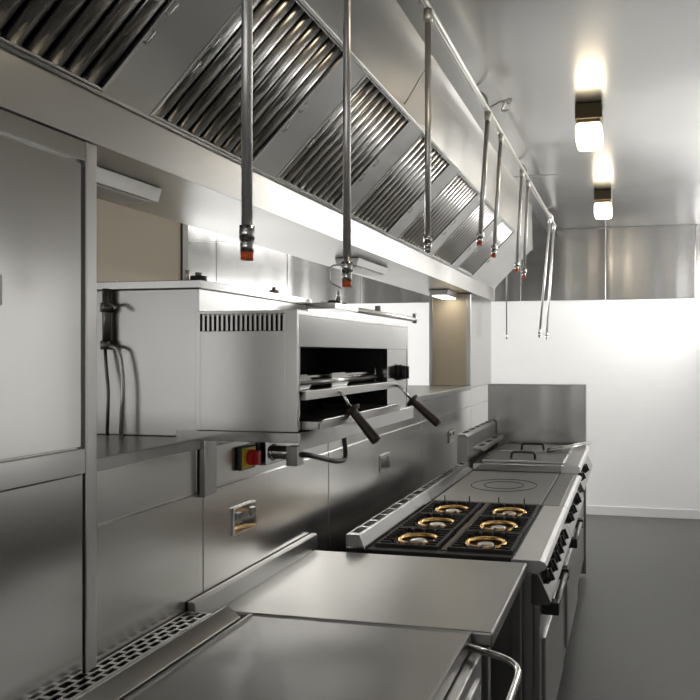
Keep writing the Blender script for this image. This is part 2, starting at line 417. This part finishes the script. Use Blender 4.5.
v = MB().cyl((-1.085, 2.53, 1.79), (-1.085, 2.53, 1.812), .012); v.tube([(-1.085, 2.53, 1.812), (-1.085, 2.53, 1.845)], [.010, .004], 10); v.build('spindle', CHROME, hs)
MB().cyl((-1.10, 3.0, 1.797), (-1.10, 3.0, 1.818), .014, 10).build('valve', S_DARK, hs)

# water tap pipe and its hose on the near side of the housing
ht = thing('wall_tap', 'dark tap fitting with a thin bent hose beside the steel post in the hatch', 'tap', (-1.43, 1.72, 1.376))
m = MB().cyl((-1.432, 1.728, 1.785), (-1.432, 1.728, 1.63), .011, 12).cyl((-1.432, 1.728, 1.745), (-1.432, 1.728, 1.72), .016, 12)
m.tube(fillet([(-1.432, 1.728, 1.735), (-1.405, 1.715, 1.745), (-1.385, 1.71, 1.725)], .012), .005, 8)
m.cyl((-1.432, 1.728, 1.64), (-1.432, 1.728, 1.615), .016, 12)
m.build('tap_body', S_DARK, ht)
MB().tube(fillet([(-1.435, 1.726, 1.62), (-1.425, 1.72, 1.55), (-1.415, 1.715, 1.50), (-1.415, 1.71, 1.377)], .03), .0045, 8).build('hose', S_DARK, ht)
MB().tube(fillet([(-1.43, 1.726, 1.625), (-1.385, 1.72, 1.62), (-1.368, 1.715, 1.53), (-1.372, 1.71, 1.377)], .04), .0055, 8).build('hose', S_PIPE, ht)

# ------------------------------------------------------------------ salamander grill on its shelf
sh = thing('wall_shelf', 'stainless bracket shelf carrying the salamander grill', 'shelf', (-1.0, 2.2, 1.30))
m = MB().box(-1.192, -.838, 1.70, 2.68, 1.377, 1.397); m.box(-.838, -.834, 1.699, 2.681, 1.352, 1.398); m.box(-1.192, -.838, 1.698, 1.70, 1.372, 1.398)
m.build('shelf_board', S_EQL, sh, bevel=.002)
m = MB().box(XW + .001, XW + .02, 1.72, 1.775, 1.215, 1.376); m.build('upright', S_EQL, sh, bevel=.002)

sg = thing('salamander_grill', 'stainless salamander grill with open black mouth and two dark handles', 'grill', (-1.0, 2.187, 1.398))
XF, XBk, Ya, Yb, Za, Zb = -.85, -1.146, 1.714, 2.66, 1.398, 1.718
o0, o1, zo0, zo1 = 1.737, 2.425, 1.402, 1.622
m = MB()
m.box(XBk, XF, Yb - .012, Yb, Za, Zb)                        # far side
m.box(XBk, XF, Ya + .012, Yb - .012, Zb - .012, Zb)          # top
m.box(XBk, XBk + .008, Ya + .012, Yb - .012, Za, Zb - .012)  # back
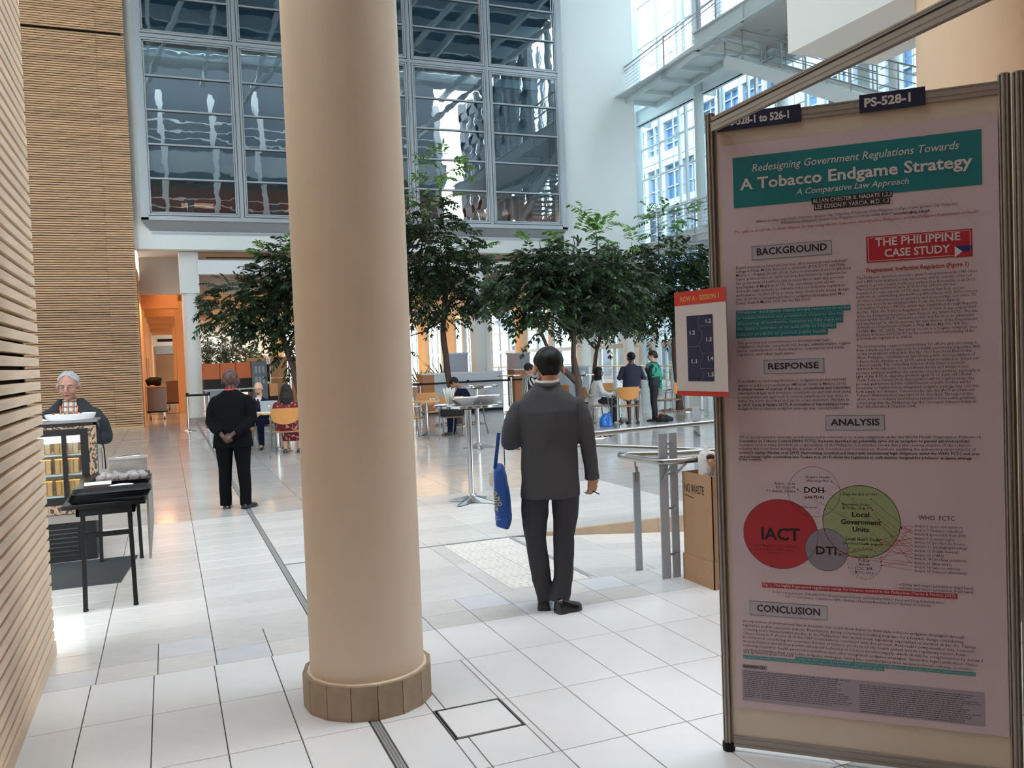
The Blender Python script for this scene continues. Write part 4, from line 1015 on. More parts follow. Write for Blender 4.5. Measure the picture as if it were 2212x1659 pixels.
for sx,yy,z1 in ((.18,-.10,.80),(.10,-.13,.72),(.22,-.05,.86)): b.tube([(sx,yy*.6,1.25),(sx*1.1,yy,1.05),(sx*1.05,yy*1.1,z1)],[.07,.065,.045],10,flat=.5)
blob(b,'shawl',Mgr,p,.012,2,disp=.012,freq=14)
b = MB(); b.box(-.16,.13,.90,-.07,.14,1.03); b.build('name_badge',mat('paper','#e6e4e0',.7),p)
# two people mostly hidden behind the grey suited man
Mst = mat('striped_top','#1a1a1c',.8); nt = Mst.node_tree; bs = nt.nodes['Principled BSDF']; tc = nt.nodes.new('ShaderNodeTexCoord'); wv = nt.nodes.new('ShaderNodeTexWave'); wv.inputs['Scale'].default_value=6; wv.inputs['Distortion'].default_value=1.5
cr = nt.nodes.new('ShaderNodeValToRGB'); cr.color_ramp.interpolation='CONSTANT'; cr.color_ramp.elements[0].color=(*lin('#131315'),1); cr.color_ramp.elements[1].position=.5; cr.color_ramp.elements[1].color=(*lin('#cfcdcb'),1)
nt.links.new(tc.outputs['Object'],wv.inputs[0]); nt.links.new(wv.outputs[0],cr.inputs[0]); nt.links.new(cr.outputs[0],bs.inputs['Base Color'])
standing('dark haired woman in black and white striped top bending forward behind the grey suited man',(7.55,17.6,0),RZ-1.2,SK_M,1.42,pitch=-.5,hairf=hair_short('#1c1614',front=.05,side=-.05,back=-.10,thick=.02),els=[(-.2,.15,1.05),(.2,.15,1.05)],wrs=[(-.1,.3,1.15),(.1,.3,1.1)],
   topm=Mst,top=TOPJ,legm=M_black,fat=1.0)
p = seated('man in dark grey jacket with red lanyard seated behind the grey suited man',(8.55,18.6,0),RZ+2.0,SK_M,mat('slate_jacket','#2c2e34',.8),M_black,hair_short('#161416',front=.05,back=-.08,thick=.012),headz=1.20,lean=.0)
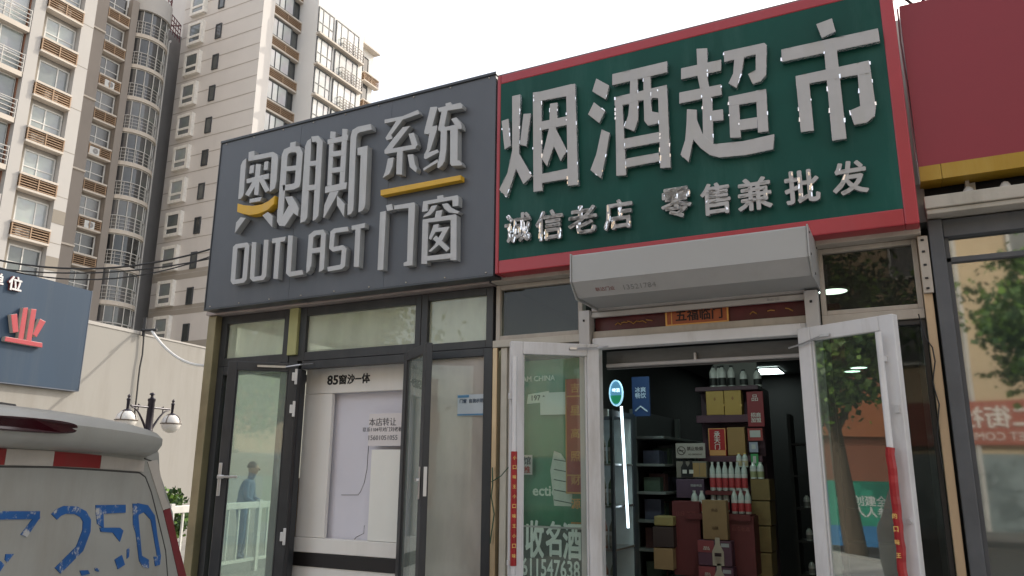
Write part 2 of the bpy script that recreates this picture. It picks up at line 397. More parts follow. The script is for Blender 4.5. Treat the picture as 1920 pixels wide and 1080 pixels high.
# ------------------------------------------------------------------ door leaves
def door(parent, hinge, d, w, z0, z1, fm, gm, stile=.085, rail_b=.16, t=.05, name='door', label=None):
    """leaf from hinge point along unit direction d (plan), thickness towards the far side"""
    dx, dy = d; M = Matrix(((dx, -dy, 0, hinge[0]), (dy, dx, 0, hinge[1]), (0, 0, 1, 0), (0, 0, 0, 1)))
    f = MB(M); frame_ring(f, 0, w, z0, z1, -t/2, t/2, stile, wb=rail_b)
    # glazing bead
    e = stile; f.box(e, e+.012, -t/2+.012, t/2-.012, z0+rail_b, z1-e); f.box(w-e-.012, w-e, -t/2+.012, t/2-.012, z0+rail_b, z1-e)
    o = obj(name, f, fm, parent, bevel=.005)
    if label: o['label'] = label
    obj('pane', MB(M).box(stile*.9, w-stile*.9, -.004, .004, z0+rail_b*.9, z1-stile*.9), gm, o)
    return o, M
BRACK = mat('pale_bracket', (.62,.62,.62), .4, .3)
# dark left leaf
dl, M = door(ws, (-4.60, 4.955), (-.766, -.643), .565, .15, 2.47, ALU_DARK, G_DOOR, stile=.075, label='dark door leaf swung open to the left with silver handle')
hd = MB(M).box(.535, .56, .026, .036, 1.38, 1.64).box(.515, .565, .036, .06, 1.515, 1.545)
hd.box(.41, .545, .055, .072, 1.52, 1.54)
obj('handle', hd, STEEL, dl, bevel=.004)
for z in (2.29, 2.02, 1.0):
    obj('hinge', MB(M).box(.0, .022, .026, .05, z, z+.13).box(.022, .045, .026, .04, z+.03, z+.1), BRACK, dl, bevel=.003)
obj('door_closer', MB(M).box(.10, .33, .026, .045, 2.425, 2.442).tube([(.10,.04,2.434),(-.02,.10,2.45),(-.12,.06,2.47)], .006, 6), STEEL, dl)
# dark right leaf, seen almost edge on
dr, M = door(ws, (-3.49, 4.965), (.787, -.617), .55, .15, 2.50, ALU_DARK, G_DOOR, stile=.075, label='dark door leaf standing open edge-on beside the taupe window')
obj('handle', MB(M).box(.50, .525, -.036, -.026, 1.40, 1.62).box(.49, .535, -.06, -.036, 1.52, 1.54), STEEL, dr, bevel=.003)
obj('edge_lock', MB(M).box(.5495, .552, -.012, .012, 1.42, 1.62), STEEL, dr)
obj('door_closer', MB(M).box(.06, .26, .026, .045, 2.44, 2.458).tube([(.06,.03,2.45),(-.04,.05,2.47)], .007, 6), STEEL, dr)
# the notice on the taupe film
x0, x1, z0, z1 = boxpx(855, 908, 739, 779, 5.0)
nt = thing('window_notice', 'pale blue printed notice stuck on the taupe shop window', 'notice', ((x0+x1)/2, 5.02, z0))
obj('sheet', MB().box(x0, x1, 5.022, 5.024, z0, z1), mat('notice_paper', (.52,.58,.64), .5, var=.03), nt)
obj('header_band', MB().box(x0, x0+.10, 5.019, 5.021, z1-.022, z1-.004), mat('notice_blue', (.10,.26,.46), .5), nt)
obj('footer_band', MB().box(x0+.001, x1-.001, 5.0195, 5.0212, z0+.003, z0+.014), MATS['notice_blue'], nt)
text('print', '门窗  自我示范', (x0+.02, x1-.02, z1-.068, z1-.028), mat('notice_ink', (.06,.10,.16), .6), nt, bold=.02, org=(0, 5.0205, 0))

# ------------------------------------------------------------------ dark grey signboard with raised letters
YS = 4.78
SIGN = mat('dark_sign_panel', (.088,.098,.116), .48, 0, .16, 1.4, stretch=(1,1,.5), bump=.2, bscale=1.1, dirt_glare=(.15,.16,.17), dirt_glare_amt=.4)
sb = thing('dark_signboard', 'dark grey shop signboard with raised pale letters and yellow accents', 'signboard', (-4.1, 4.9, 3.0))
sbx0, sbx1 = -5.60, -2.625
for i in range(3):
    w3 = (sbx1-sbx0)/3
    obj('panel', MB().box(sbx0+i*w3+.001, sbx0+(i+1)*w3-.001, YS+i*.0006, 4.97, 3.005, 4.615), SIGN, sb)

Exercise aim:
Check each line of the data above for the string "part" and report only how many lines have it.

Answer for this exercise:
3